(DATA IN THIS EXERCISE):
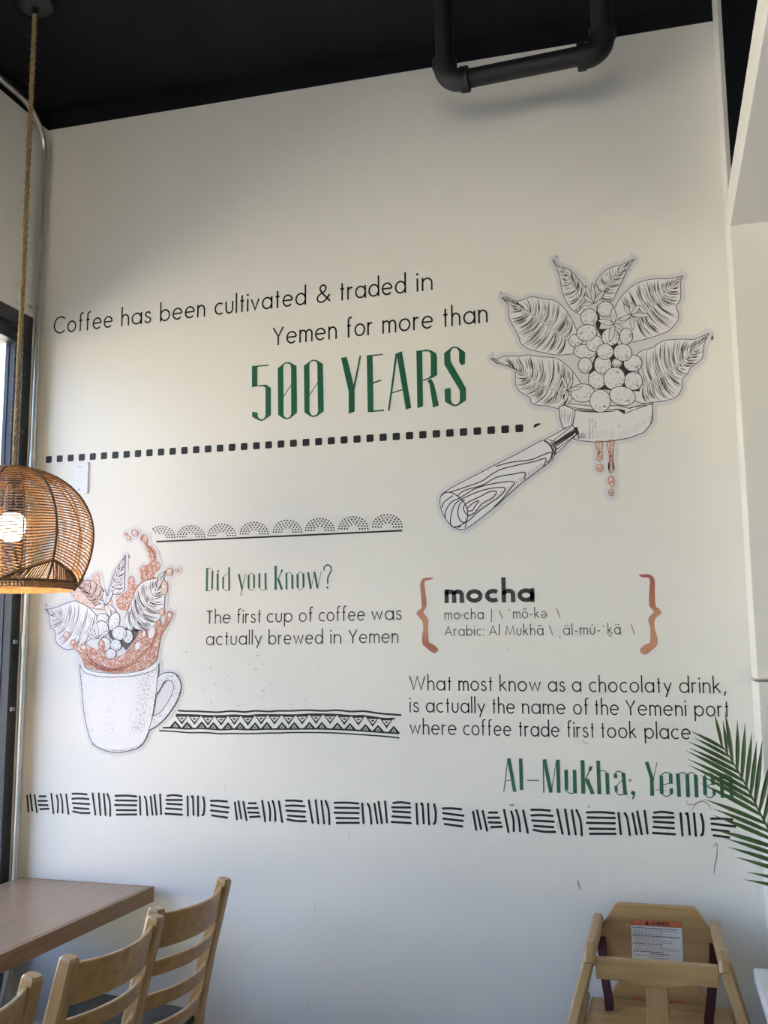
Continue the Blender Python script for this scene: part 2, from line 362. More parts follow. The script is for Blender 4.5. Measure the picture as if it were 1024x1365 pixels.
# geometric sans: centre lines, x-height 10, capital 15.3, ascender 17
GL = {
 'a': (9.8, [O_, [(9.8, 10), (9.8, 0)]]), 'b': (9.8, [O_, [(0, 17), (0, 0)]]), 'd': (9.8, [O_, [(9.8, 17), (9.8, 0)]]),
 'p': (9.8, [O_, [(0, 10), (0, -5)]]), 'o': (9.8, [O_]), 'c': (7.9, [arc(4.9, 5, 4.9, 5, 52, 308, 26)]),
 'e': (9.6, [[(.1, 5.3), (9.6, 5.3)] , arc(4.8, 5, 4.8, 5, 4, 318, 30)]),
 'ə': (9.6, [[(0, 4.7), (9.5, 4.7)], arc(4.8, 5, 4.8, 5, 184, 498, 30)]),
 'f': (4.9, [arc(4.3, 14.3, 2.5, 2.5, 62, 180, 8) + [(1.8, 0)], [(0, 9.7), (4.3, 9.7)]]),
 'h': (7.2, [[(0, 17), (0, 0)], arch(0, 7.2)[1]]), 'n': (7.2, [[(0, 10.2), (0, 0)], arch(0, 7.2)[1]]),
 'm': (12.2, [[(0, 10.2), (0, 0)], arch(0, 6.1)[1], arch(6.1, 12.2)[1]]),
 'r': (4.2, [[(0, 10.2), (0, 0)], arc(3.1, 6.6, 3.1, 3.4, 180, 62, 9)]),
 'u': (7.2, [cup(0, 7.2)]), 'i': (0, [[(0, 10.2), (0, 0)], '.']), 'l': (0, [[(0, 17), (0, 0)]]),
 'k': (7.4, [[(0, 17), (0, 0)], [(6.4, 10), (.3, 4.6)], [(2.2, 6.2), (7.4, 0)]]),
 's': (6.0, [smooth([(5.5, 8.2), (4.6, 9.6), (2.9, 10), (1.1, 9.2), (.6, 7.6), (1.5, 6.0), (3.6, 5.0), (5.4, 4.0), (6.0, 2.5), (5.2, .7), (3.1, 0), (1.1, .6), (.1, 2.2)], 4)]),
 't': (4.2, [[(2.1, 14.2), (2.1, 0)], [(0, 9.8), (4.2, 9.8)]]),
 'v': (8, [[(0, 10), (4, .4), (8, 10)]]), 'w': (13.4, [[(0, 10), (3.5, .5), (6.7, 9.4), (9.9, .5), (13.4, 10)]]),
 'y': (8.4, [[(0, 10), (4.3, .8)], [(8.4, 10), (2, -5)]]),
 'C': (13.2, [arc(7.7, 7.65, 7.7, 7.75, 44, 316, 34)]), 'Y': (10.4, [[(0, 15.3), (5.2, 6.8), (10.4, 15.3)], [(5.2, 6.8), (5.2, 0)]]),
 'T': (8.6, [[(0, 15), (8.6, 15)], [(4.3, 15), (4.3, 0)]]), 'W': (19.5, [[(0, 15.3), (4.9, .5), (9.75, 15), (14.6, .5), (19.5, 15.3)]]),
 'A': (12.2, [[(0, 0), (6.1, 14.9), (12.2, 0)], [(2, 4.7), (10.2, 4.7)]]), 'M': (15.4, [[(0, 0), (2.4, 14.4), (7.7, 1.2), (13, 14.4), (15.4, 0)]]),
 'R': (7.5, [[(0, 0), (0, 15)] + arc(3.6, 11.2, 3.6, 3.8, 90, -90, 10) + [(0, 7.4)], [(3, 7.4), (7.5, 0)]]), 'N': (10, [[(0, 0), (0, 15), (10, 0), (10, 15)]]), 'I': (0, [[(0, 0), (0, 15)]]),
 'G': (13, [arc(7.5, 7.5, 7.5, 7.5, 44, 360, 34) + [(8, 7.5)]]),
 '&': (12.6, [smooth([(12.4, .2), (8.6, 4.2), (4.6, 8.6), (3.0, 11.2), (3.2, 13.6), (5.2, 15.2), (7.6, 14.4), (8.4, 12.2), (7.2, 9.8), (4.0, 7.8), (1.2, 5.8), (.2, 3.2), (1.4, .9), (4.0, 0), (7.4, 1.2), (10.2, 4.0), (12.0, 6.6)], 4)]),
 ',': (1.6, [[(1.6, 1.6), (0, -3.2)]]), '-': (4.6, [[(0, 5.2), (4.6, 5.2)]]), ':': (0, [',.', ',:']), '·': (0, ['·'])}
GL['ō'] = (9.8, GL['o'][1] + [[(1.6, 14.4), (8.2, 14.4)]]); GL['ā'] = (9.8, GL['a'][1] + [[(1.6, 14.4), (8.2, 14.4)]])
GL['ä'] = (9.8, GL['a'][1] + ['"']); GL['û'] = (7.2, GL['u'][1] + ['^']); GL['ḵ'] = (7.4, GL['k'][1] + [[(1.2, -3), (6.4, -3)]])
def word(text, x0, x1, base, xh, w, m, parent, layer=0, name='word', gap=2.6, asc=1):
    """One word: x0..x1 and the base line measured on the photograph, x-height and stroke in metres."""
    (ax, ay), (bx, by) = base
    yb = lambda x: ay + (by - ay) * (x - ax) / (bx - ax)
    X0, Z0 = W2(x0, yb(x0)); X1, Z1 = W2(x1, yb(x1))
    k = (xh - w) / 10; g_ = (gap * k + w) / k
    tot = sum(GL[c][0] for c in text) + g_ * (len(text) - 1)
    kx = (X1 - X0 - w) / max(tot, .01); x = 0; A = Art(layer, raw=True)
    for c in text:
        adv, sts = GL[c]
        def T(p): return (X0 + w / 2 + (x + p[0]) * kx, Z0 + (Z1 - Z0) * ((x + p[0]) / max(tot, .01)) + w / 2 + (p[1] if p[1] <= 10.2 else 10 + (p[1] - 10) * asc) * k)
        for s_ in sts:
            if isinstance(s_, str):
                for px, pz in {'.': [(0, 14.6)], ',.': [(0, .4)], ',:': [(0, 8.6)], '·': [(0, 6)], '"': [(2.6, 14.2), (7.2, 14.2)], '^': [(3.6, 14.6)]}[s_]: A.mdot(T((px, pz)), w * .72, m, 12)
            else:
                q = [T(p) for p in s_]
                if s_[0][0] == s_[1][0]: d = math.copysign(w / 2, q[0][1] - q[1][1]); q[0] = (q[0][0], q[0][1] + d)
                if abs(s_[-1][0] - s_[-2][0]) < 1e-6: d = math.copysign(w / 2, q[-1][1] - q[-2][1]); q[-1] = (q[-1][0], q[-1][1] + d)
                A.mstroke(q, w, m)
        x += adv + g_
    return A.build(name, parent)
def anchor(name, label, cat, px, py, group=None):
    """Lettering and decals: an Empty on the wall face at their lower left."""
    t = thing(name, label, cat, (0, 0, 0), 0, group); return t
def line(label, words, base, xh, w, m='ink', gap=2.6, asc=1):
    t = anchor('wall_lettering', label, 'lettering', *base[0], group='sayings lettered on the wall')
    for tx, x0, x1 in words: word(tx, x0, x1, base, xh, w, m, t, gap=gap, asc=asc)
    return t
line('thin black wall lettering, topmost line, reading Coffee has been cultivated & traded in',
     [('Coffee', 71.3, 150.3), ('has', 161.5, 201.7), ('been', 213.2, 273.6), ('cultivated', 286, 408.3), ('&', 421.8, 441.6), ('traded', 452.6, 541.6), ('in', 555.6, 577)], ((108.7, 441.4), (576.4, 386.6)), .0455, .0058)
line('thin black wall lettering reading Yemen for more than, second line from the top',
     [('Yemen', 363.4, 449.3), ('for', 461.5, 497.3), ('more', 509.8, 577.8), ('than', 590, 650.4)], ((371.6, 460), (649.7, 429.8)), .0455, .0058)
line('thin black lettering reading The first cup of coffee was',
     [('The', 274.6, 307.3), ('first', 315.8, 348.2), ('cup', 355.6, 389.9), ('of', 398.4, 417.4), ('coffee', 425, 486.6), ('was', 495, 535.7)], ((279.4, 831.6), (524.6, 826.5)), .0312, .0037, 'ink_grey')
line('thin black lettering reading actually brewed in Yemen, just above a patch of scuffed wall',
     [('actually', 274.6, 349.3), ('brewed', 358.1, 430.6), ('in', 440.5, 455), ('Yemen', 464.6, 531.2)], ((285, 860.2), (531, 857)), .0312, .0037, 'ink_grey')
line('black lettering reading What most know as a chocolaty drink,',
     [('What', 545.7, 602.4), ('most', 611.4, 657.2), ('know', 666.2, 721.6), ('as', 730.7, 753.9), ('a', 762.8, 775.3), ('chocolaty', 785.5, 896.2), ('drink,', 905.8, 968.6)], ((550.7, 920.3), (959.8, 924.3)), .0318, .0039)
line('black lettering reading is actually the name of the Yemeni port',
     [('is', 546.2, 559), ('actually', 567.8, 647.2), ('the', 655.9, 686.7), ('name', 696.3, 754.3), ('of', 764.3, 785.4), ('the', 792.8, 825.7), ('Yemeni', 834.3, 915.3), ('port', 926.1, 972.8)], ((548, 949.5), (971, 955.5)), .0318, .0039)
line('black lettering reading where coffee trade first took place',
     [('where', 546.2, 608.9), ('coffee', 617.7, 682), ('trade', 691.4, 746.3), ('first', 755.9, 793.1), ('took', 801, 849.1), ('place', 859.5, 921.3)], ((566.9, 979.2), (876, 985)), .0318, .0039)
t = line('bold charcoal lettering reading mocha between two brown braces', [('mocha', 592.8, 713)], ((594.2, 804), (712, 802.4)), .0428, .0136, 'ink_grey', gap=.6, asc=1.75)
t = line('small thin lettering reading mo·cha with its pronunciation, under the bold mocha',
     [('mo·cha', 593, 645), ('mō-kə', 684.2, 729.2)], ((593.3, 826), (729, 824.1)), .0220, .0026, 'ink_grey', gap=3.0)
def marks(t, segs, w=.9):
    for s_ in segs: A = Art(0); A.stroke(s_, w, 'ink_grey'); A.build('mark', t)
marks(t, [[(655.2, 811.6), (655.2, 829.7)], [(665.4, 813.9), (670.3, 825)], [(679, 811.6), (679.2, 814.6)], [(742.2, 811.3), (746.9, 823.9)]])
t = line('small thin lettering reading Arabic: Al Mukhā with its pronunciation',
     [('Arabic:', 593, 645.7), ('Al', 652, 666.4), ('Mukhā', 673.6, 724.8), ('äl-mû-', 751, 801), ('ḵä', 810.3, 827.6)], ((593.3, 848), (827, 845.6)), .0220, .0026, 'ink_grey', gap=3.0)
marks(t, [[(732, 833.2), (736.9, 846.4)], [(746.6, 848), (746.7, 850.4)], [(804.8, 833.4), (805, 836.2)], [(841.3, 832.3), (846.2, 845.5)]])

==

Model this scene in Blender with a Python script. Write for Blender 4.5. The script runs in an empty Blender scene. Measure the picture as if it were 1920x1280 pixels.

(THE EXERCISE): The answer is one number: how many lines of the material above contain "from".

(EXPECTED ANSWER): 2